··· DATA SUPPLIED

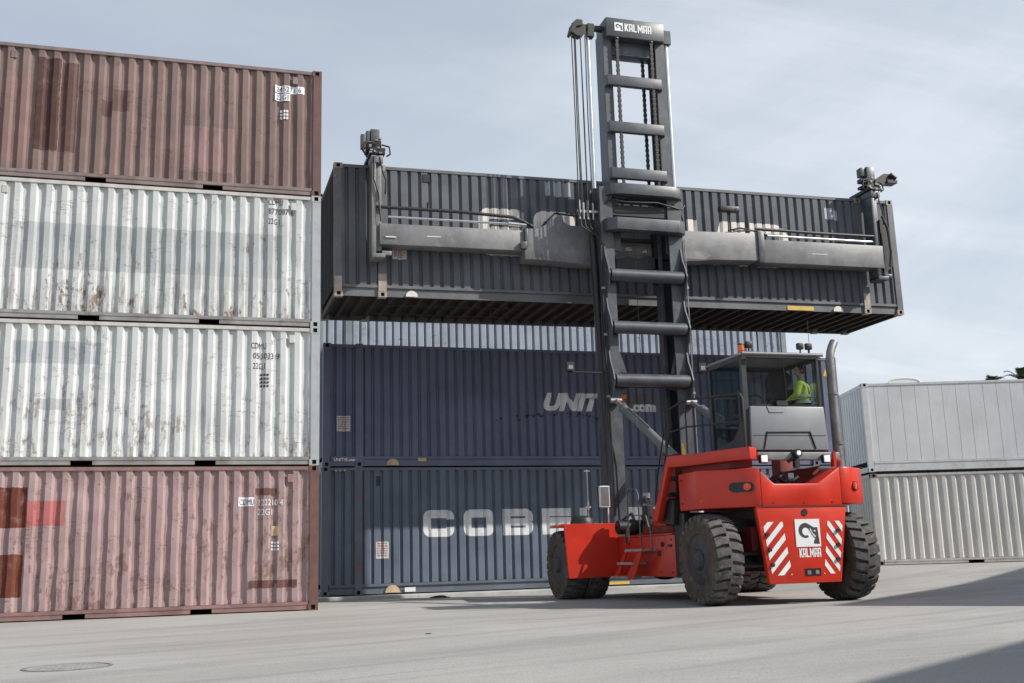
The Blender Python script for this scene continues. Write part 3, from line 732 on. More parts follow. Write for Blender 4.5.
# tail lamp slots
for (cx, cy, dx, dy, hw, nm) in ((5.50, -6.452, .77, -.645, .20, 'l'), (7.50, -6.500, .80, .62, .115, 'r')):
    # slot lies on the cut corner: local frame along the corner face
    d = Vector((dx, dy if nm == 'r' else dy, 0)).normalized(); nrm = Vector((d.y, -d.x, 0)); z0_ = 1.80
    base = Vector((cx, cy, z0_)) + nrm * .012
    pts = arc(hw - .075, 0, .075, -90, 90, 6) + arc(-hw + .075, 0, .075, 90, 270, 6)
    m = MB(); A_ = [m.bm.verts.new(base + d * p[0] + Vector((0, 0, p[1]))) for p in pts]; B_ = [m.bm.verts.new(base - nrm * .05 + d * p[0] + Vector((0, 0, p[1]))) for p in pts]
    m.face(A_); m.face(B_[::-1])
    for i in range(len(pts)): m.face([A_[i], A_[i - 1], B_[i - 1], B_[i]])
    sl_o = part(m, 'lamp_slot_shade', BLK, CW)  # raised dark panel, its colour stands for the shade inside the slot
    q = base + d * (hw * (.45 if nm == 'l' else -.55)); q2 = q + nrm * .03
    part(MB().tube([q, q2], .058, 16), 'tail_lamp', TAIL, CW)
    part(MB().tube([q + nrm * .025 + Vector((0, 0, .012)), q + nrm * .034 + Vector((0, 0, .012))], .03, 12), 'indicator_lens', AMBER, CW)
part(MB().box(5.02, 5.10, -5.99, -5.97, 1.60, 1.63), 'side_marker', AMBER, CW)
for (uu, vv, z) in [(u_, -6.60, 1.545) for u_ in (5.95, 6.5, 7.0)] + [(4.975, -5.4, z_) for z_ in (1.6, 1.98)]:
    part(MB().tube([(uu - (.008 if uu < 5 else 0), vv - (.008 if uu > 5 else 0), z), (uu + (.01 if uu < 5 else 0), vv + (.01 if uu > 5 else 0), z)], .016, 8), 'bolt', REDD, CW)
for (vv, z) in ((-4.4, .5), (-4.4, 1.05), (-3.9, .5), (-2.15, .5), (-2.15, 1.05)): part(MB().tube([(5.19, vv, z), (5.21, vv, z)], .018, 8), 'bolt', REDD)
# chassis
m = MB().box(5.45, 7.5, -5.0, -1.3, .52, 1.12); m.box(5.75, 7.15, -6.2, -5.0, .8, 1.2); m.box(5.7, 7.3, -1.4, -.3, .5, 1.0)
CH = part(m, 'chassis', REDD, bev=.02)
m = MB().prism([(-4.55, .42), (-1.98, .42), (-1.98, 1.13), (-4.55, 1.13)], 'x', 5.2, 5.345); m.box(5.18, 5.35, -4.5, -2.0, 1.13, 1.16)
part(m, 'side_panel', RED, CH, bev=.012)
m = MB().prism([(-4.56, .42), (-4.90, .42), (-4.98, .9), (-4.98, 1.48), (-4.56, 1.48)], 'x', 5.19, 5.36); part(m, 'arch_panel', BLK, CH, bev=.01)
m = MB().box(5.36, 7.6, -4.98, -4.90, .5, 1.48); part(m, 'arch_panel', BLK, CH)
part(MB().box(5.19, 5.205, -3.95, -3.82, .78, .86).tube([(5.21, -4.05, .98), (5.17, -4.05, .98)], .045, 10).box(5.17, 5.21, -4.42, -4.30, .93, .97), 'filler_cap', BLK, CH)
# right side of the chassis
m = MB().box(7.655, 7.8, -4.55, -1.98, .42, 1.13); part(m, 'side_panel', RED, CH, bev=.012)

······
··· DATA SUPPLIED

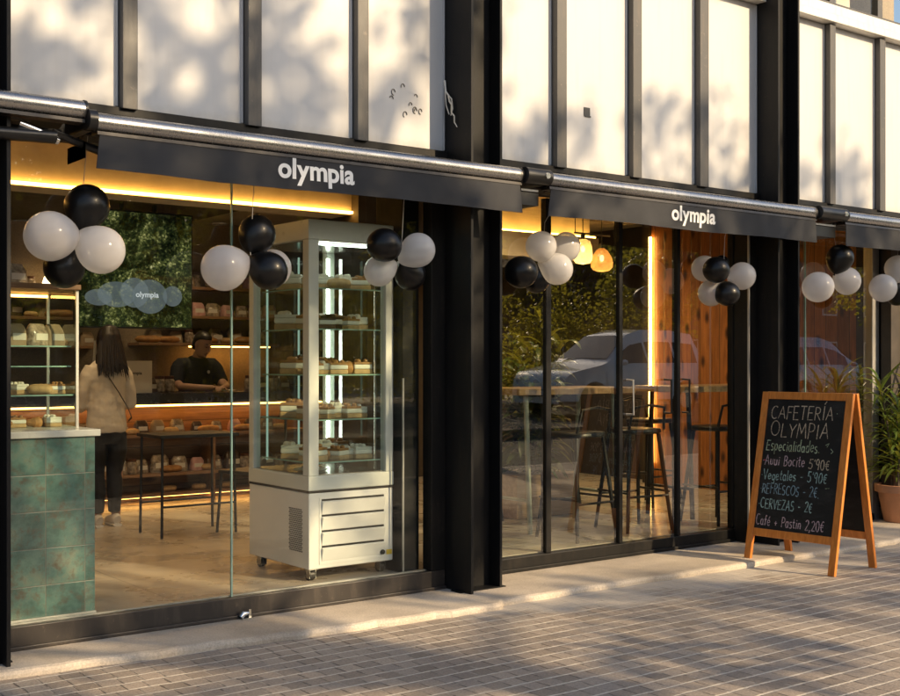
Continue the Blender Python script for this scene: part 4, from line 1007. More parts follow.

······

WORK TO BE COMPLETED:
Select and copy every line of the material that holds the string "Blender".

RIGHT ANSWER:
The Blender Python script for this scene continues. Write part 3, from line 732 on. More parts follow. Write for Blender 4.5.
Continue the Blender Python script for this scene: part 4, from line 1007. More parts follow.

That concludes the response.